> **DATA EXTRACT**
○ ○ ○

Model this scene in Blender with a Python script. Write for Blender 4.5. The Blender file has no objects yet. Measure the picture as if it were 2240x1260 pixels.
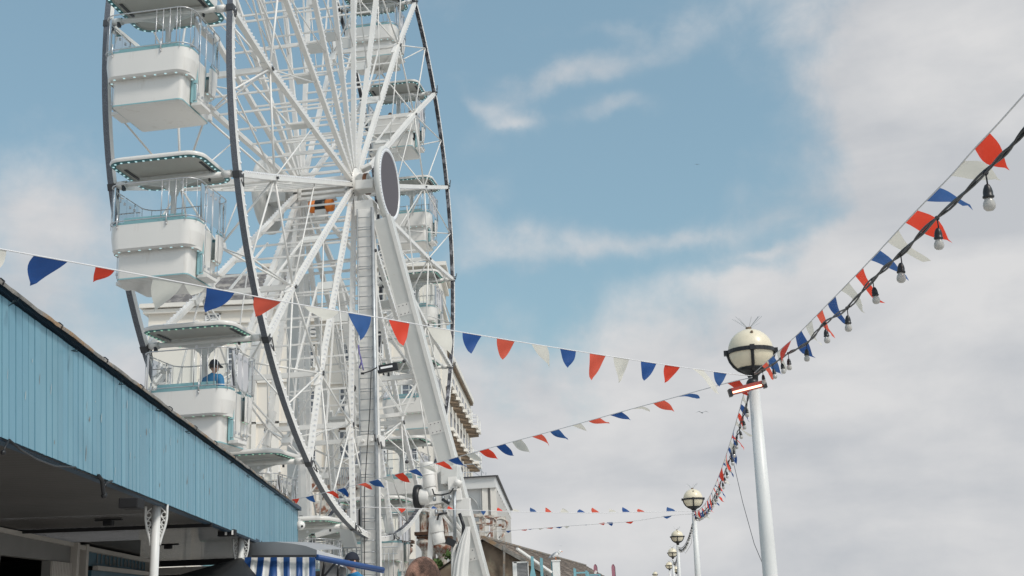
import bpy, bmesh, math, random
from mathutils import Vector as V, Matrix, noise
random.seed(7)
SC = bpy.context.scene
COL = SC.collection
PI = math.pi
R = math.radians

# ------------------------------------------------------------------ camera
F = 2544.34            # focal length in photo pixels (2240 wide)
PITCH, ROLL = 0.2662, -0.0401
fw = V((0, math.cos(PITCH), math.sin(PITCH)))
up0 = V((0, -math.sin(PITCH), math.cos(PITCH)))
rt0 = V((1, 0, 0))
rt = rt0 * math.cos(ROLL) + up0 * math.sin(ROLL)
up = -rt0 * math.sin(ROLL) + up0 * math.cos(ROLL)
EYE = V((0, 0, 1.6))
cd = bpy.data.cameras.new('camera')
cd.sensor_width = 36; cd.lens = F / 2240 * 36; cd.clip_end = 4000; cd.clip_start = 0.05
co = bpy.data.objects.new('camera', cd); COL.objects.link(co)
M3 = Matrix((rt, up, -fw)).transposed()
co.matrix_world = Matrix.Translation(EYE) @ M3.to_4x4()
SC.camera = co

def at(px, py, Y):
    d = fw + rt * ((px - 1120) / F) + up * ((630 - py) / F)
    return EYE + d * (Y / d.y)

def onx(px, py, X):
    d = fw + rt * ((px - 1120) / F) + up * ((630 - py) / F)
    return EYE + d * (X / d.x)

def onz(px, py, Z):
    d = fw + rt * ((px - 1120) / F) + up * ((630 - py) / F)
    return EYE + d * ((Z - EYE.z) / d.z)

# ------------------------------------------------------------------ materials
MATS = {}
def nd(nt, typ, **kw):
    n = nt.nodes.new(typ)
    for k, v in kw.items():
        setattr(n, k, v)
    return n
def mat(name, col, rough=0.5, metal=0.0, var=0.0, vscale=3.0, stain=None, stain_amt=0.5, sscale=2.0,
        bump=0.0, bscale=40.0, spec=None, coat=0.0, stretch=(1, 1, 1), transl=0.0, emit=None, estr=0.0, sthr=0.55, alpha=None):
    m = bpy.data.materials.new(name); m.use_nodes = True
    nt = m.node_tree; b = nt.nodes['Principled BSDF']; out = nt.nodes['Material Output']
    b.inputs['Roughness'].default_value = rough
    b.inputs['Metallic'].default_value = metal
    if spec is not None: b.inputs['Specular IOR Level'].default_value = spec
    if coat: b.inputs['Coat Weight'].default_value = coat
    tc = nd(nt, 'ShaderNodeTexCoord'); mp = nd(nt, 'ShaderNodeMapping')
    mp.inputs['Scale'].default_value = stretch
    nt.links.new(tc.outputs['Object'], mp.inputs[0])
    c = (*col, 1)
    src = None
    if var:
        n = nd(nt, 'ShaderNodeTexNoise'); n.inputs['Scale'].default_value = vscale; n.inputs['Detail'].default_value = 6
        nt.links.new(mp.outputs[0], n.inputs['Vector'])
        r = nd(nt, 'ShaderNodeValToRGB')
        r.color_ramp.elements[0].position = 0.3; r.color_ramp.elements[1].position = 0.7
        r.color_ramp.elements[0].color = tuple(max(0, x * (1 - var)) for x in col) + (1,)
        r.color_ramp.elements[1].color = tuple(min(1, x * (1 + var * 0.6)) for x in col) + (1,)
        nt.links.new(n.outputs['Fac'], r.inputs[0]); src = r.outputs[0]
    if stain:
        n2 = nd(nt, 'ShaderNodeTexNoise'); n2.inputs['Scale'].default_value = sscale; n2.inputs['Detail'].default_value = 8
        n2.inputs['Roughness'].default_value = 0.65
        nt.links.new(mp.outputs[0], n2.inputs['Vector'])
        r2 = nd(nt, 'ShaderNodeValToRGB')
        r2.color_ramp.elements[0].position = sthr; r2.color_ramp.elements[1].position = sthr + 0.13
        r2.color_ramp.elements[0].color = (0, 0, 0, 1); r2.color_ramp.elements[1].color = (stain_amt,) * 3 + (1,)
        nt.links.new(n2.outputs['Fac'], r2.inputs[0])
        mx = nd(nt, 'ShaderNodeMix', data_type='RGBA')
        nt.links.new(r2.outputs[0], mx.inputs['Factor'])
        if src: nt.links.new(src, mx.inputs['A'])
        else: mx.inputs['A'].default_value = c
        mx.inputs['B'].default_value = (*stain, 1); src = mx.outputs['Result']
    if src: nt.links.new(src, b.inputs['Base Color'])
    else: b.inputs['Base Color'].default_value = c
    if bump:
        n3 = nd(nt, 'ShaderNodeTexNoise'); n3.inputs['Scale'].default_value = bscale; n3.inputs['Detail'].default_value = 5
        nt.links.new(mp.outputs[0], n3.inputs['Vector'])
        bp = nd(nt, 'ShaderNodeBump'); bp.inputs['Strength'].default_value = bump; bp.inputs['Distance'].default_value = 0.02
        nt.links.new(n3.outputs['Fac'], bp.inputs['Height']); nt.links.new(bp.outputs[0], b.inputs['Normal'])
    if transl:
        t = nd(nt, 'ShaderNodeBsdfTranslucent')
        if src: nt.links.new(src, t.inputs[0])
        else: t.inputs[0].default_value = c
        ms = nd(nt, 'ShaderNodeMixShader'); ms.inputs[0].default_value = transl
        nt.links.new(b.outputs[0], ms.inputs[1]); nt.links.new(t.outputs[0], ms.inputs[2])
        nt.links.new(ms.outputs[0], out.inputs[0])
    if emit:
        b.inputs['Emission Color'].default_value = (*emit, 1); b.inputs['Emission Strength'].default_value = estr
    MATS[name] = m
    return m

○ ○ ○

Everything from the first line to the line with "R = math.radians" must be repeated exactly, and nothing else. Leave the pictures out.

Model this scene in Blender with a Python script. Write for Blender 4.5. The Blender file has no objects yet. Measure the picture as if it were 2240x1260 pixels.
import bpy, bmesh, math, random
from mathutils import Vector as V, Matrix, noise
random.seed(7)
SC = bpy.context.scene
COL = SC.collection
PI = math.pi
R = math.radians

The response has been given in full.